É necessário calmaria e não passividade. Repito isso todos os dias para mim mesma no intuito de não deixar morrer em mim a indignação. A minha raiva é algo constante e dizem que é ela que me adoece, contudo, o que me adoece é uma estrutura social com mecanismos de poder racistas os quais se reciclam constantemente nas interações sociais, inclusive, a conjuntura é tão bizarra que a branquitude coloniza os nossos discursos de resistências o tempo todo e até são legitimados por alguma pessoa preta cujo afeto é uma corrente poderosa e persuasiva.
Hoje, eu acordei pensando nessas estratégias de docilidade recheadas de outras sutilezas, tanto racistas como machistas, de que eu devo ser cordial quando estou sendo oprimida. Dias atrás, um colega de trabalho foi chamado de “carvão” em uma das escolas que eu trabalho. A reação do mesmo foi de extrema dor e a situação foi amenizada com pessoas brancas dizendo “Mas fulano é brincalhão, ele brinca com todo mundo” como se racismo fosse uma reciprocidade dada por quem quer retribuir a “brincadeira”.
Na mesma semana, a supervisora da escola censurou um dos meus materiais didáticos, um texto para ser aplicado em sala de aula, dizendo que ele tinha “problemas”, em tal texto aparecia a palavra “raça” para falar da desigualdade racial e a palavra “escola” para se referir a responsabilidade do espaço escolar em geral de amenizar situações que impossibilitam uma cultura de paz na escola. Quem me conhece sabe que isso não é algo que eu deixo passar batido, apontei para essa funcionária pública que o ato se tratava de censura, ela nem ligou, falou em nome da gestão escolar, a qual nem do assunto sabia.
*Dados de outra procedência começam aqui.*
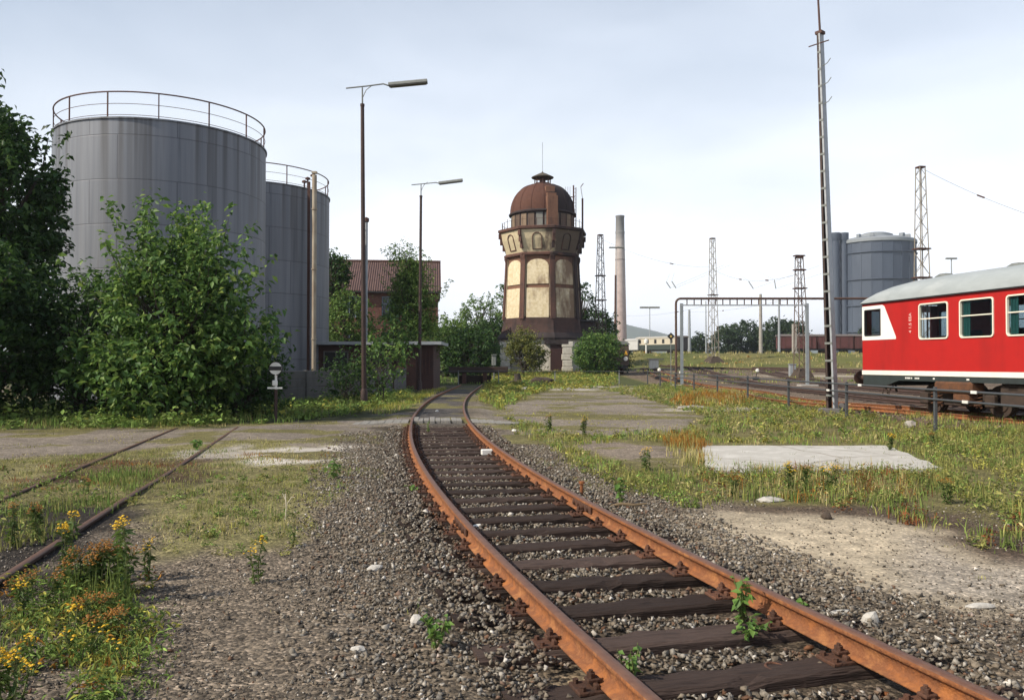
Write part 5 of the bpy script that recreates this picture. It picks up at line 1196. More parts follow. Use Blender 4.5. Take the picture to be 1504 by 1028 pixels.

Depois disso, com uma face de mosca morta com pó de arroz na cara, a minha colega passa perto de mim achando que preto tem memória curta.
Eu ignoro essa mulher todos os dias que eu vou trabalhar, evito-a, quando ela atravessa o meu raio de visão, a minha face manifesta a fúria e simulo mentalmente os tapas na cara que eu gostaria muito de dá-la. A recomendação de um colega branco é de que eu esqueça e viva em paz com a racista. Esse colega, diante da minha reclamação, tentou me manipular para que eu não levasse adiante a minha reclamação contra a supervisora. Só que eu fingi que fui manipulada e prossegui nos meus intentos. No ambiente do trabalho, muitas pessoas brancas se sentem superiores a pessoas negras no mesmo cargo. Ora subestima a minha formação, assim interferem constantemente na minha prática pedagógica, mais do que um aliado e sim como grande “fiscalizador”, ora potencializam minhas falhas, já que a frase “errar é humano”, nessa sociedade racista, só serve para branco.
Essas experiências recentes e o mal-estar que as mesmas causam só me fizeram ficar mais pensativa, quando estou em meu momento de fúria, não acho escuta em nenhum lugar. A raiva vai implodindo no meu interior até que lágrimas surjam ou a escrita a alivie. A dor me domestica e eu não queria que fosse assim. Espero um dia, ter a possibilidade, real, de dizer sobre a minha fúria sem que alguém me digam as seguintes frases: “Não aja com violência, porque senão você será lida como a preta violenta”, “tem que ser fina, pois senão você perde a razão”…Que razão se perde em um contexto que concebe pessoas pretas como sem racionalidade?
Ah, quer saber! A minha reza é que se fodam todos os racistas! E fogo neles(as)… ops, retificando… A minha reza é que sejamos reconhecidos pela nossa humanidade apesar da ignorância de quem pretere pessoas por causa da cor da pele. A segunda Deus Branco ouve e ignora, a primeira Oxalá cumpre.